Olympic athletes Jordan Conroy (Ireland Rugby 7s), Ciara Mageean (1500m) and David Gillick at the launch of the FloGas 'Energy Behind the Athletes'  campaign. Picture: ©INPHO/Dan Sheridan
Jordan Conroy, Ciara Mageean and David Gillick at the launch of the FloGas 'Energy Behind the Athletes' campaign. Picture: ©INPHO/Dan Sheridan Olympic athletes Jordan Conroy (Ireland Rugby 7s), Ciara Mageean (1500m) and David Gillick at the launch of the FloGas 'Energy Behind the Athletes' campaign. Picture: ©INPHO/Dan Sheridan (©INPHO/Dan Sheridan/©INPHO/Dan Sheridan)

Mageean set a new world record for Park Run when she completed the 5km course at Victoria Park in December in a whirlwind 15.13. Her blistering pace meant she tore the peroneal tendon in her foot and that kept her out of the indoor season but that could be a good omen.

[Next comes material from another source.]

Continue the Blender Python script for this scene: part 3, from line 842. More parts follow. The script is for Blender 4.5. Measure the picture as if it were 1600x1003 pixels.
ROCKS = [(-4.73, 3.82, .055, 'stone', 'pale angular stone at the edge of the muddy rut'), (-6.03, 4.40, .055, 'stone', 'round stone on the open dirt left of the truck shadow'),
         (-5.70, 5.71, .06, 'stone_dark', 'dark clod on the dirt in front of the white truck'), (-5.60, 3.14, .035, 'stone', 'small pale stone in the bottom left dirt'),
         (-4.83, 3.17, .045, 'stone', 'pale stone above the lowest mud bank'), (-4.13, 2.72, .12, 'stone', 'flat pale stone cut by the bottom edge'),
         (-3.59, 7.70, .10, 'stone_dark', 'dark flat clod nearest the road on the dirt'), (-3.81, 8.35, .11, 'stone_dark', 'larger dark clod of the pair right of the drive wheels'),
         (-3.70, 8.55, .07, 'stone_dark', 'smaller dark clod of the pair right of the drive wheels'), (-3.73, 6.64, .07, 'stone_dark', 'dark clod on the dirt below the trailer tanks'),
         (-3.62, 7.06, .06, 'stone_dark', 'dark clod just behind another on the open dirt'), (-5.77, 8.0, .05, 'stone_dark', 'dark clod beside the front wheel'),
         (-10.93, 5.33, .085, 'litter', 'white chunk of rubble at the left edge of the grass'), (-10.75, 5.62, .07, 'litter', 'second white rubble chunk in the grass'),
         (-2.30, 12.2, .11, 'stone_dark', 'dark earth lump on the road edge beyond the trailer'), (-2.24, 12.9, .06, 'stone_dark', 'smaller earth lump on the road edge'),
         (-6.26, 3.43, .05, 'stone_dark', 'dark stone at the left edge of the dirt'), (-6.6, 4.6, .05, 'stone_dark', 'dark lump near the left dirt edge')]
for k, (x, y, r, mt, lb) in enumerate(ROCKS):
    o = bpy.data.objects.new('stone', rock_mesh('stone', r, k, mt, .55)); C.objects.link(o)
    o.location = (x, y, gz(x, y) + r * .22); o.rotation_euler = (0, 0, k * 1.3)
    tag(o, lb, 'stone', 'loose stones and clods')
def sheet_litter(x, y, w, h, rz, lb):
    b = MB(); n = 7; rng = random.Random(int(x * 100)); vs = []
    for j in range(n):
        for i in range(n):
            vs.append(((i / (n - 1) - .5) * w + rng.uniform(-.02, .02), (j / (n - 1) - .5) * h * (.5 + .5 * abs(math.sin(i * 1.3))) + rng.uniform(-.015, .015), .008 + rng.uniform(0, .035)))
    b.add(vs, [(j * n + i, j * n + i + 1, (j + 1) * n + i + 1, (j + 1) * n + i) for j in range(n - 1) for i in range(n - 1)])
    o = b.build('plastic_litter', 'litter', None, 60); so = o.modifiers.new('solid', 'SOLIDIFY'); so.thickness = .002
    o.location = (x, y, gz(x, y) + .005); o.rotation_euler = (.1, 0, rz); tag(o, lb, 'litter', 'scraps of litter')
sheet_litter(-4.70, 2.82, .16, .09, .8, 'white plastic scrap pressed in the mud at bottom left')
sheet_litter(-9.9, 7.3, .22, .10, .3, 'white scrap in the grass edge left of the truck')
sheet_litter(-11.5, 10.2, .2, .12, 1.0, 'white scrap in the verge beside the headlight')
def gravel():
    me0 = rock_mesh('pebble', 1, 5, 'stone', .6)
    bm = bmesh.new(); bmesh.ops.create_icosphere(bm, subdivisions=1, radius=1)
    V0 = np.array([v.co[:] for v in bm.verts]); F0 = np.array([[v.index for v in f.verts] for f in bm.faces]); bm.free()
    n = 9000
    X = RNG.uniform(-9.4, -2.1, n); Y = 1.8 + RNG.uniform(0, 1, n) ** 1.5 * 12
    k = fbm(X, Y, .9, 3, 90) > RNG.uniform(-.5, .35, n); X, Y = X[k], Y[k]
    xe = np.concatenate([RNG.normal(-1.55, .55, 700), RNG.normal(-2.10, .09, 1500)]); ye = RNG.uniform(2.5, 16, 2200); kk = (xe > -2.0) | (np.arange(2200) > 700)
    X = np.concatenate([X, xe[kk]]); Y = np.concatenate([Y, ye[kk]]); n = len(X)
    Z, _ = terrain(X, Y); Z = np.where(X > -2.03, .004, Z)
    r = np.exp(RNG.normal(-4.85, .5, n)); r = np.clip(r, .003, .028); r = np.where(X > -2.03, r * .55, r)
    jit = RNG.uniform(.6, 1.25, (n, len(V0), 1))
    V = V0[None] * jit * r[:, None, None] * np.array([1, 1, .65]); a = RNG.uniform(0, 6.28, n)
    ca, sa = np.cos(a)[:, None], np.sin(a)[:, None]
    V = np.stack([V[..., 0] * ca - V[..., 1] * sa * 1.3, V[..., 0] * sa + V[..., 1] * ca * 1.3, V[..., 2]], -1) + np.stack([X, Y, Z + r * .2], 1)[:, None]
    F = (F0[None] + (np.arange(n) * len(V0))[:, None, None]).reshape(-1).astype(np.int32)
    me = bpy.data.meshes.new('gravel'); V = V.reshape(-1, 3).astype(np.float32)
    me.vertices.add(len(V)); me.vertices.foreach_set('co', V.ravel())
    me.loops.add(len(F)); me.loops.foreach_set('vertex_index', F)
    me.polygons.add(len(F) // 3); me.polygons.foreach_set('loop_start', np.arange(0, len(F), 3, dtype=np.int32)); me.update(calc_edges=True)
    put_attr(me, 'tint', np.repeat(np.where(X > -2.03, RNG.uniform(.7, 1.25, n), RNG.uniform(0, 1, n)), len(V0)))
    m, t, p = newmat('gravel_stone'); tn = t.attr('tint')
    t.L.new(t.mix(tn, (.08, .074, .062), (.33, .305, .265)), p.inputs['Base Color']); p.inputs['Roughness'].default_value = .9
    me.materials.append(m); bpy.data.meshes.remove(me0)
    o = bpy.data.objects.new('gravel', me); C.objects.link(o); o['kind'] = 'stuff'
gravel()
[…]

The same injury kept her out of last year’s indoor season and the rest of the year worked out spectacularly for her.

She is fully fit now and going through the gears in preparation for the European Championships and then the Olympic Games..

“I don’t know if I can train any harder (than last year),” she says.

“I’m training pretty hard, but I’m going to go out and try and I’m going to come back to that fitness level, I’m going to make sure my recovery is on point.

“I work with a fantastic sports performance psychologist at the Sport Ireland Institute in Kate Kirby, I’m working with the nutritionists there as well and I’ll be getting testing done in the Institute on Friday morning.

“It’s those little fine things and it’s about staying happy, too, because amazingly your happiness has such a big impact on your performance.

“There’s no special thing that I’m going to say I’m going to start hitting this season specifically, I’ve done everything right in the past and I’m going to try to keep replicating that.”